Lorsqu’il y a deux ans, je commençai à m’occuper des analogies humaines et sociales, je ne fus pas entraîné par une aveugle confiance en moi-même, et je ne me dissimulai pas les difficultés de mon entreprise.

Je voulais traiter un sujet scientifique et politique à la fois[1], et le seul public auquel je pouvais m’adresser était cette classe de prolétaires pour l’éducation desquels la civilisation n’a rien fait 24 encore, et qui n’arrivent à la connaissance de la vérité que par le sentiment intuitif. Quoi que je fasse, me disais-je, pour abréger les détails scientifiques, mon livre n’en contiendra-t-il pas encore trop ? Ne vais-je pas fatiguer mes lecteurs dès les premières pages, et manquer mon but ?

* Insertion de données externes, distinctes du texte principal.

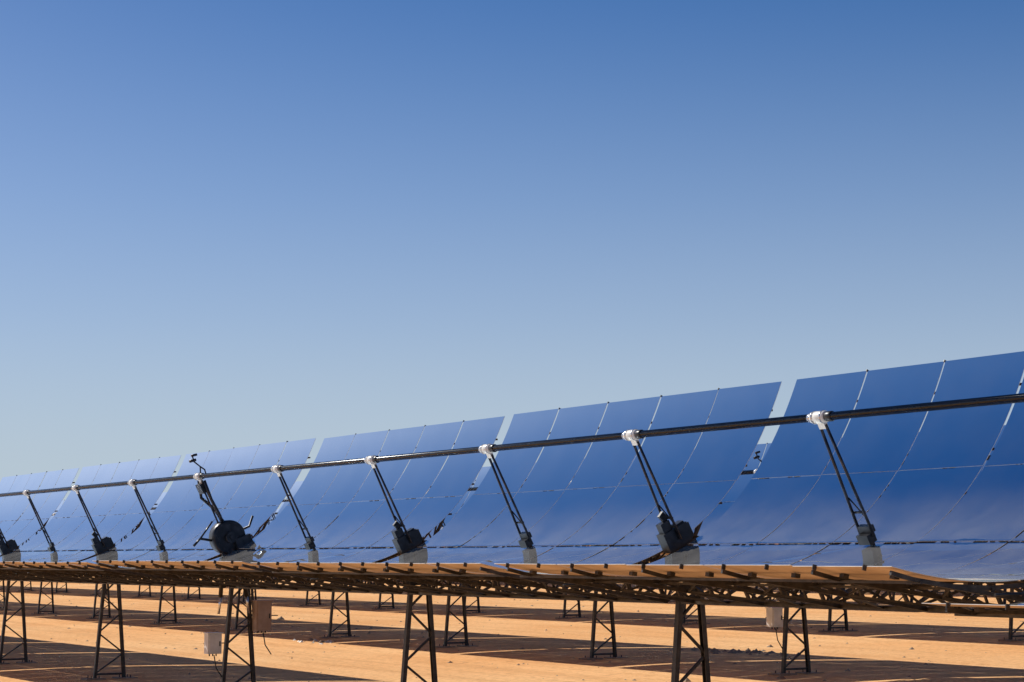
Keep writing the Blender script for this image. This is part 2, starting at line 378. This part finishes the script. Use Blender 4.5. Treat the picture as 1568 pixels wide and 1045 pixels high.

Autre complication, et c’était la plus sérieuse, mon livre ne pourrait pas être introduit en France ; il ne serait lu que par l’émigration. Or personne n’ignore ce que deviennent les hommes dans

  1. C’est impossible autrement ; à l’heure qu’il est, la science sociale a fini par absorber la politique oiseuse. — Dieu merci ! — Il n’y a plus que les décembraillards et les démagogues qui différencient l’une de l’autre et réservent leurs prédilections à la seconde.